しかし詳しく見ると、絵が少しおかしい。イエスが生まれた場所は馬小屋ではなく廃虚になった古代の建築物で、東方三博士をはじめ登場人物の服装もイエスの時代のものではなく、15世紀の華やかなフィレンツェの衣装だ。そのうえ、東方三博士の顔は当時良く知られたメディチ家の人々だ。白髪に黒い服を着てイエスの前に座るのはフィレンツェの支配者だったコジモ、真ん中に座る赤いマントを着た人は彼の息子のピエロ、その隣は息子のジョバンニ。絵が描かれた当時、東方三博士と称された彼らは皆死亡し、コジモの孫のロレンツィオが権力者だった。彼は、絵の一番左の赤い上着を着た若い騎士で登場する。では、この絵はロレンツィオが注文したのか。
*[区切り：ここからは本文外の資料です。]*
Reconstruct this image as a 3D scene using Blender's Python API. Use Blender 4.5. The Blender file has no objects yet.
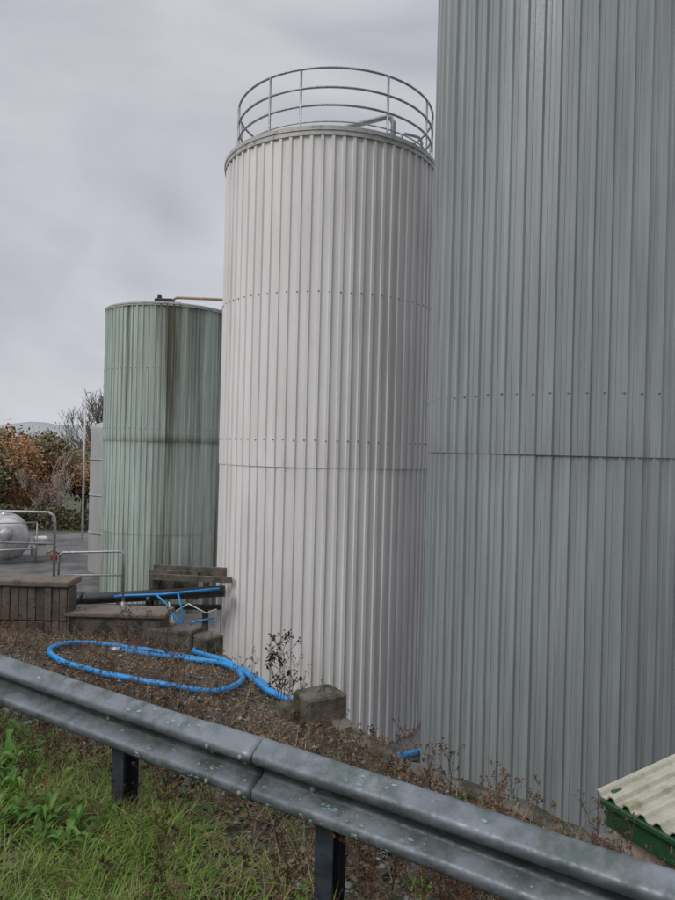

違う。右の集団の中で自分を指さす男、カスパール・ディ・ラーマだ。両替業で成功した彼は、メディチ家によく見られたいという思いでこの絵を注文したのだった。最高権力者に向かう忠誠心の表現でもあった。

では、絵の右端でこちらを見つめ、このすべての状況を教える黄金色のマントの男は誰なのか。まさにボッティチェリ自身である。彼も後援者だったメディチ家に対する忠誠心を絵を通じて示している。